MOSCOW, December 21 (RAPSI) – The Moscow District Commercial Court has repealed a ruling on transfer of a dispute between the Federal Antimonopoly Service (FAS) and Google to the Intellectual Property Court (IP Court), court documents read on Wednesday.
Initially Google filed an appeal with the Moscow District Commercial Court but the court transferred the case to the IP Court.
On December 12, the Moscow Commercial Court postponed until January 9, 2017, a hearing in a lawsuit lodged by Google Ireland Ltd. against the Federal Antimonopoly Service (FAS) over a 500,000 ruble ($8,000) fine.
Google is to file missing documents by the deadline. Otherwise, the lawsuit would be dismissed.
The watchdog held that Google Ireland Ltd. and Google Inc. had violated anti-monopoly law by abusing their dominance on the Russian market of mobile applications.
The Moscow City Court dismissed a lawsuit against the watchdog in March. On August 17, the Ninth Commercial Court of Appeals upheld the ruling.
On November 2, the watchdog fined the companies 500,000 rubles each for their failure to comply with its order.

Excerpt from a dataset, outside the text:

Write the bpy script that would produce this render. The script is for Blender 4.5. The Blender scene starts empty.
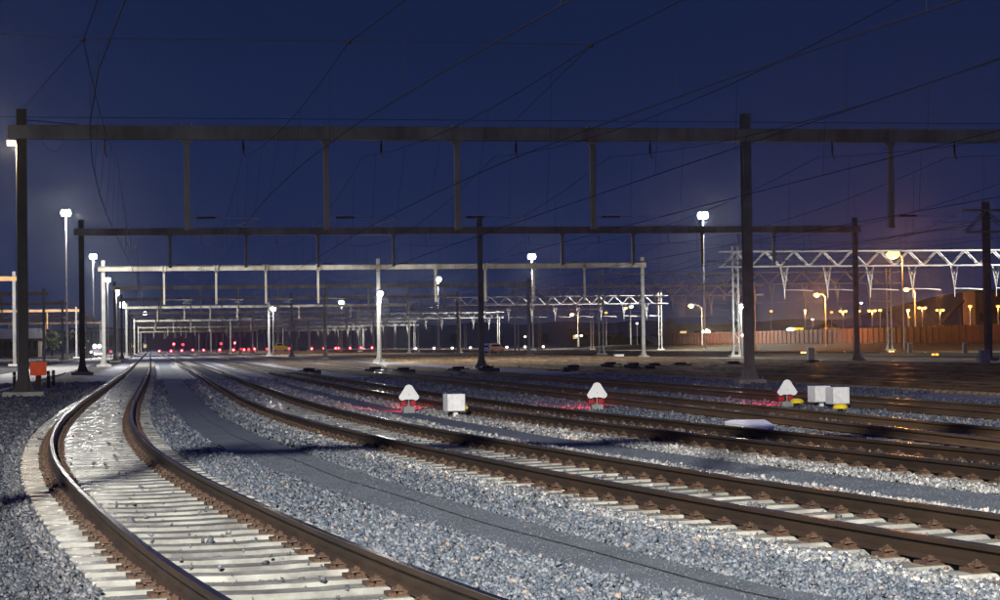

On November 30, FAS announced that it had filed a lawsuit with a commercial court against Google, forcing it to follow the order.

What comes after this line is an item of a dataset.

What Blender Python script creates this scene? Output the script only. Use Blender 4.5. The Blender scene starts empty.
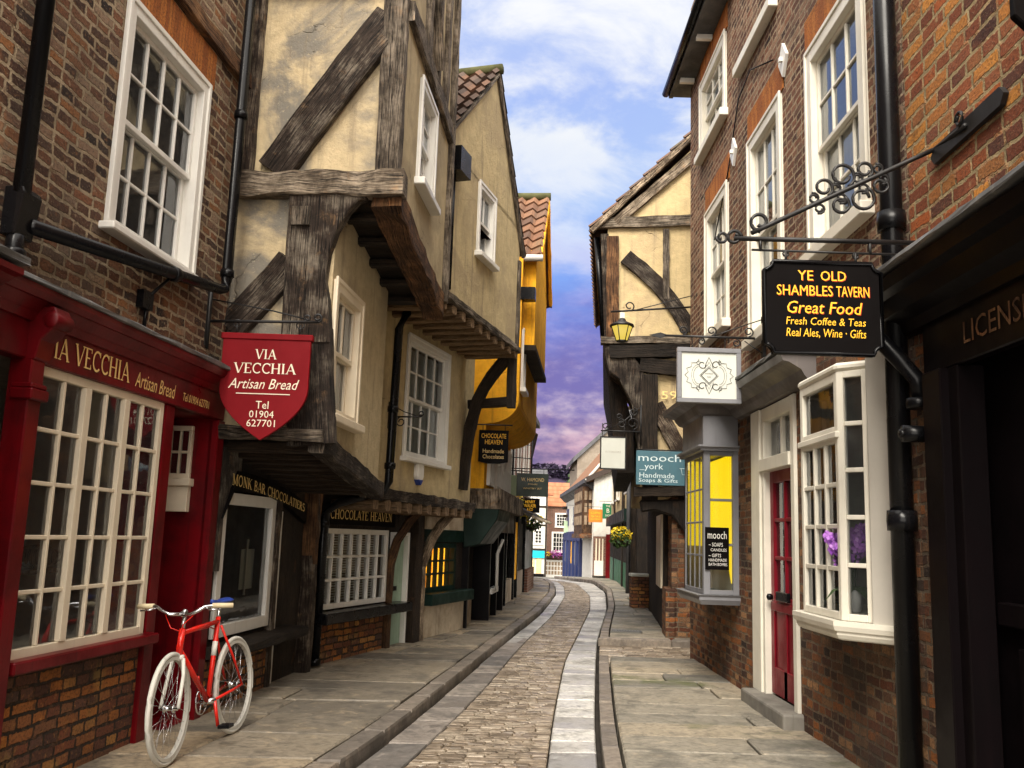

Yet in September, Igor Artemyev, the Head of FAS, stated that the agency was ready to fine Google every two weeks if the company failed to comply with the order.
“In case we see the process is dragged out, we will meet every two weeks to impose new fines on them for failing to comply with the order,” Artemyev said. “It will continue until the final victory [is achieved - ed.] and final court judgement [is passed - ed.],” according to Artemyev.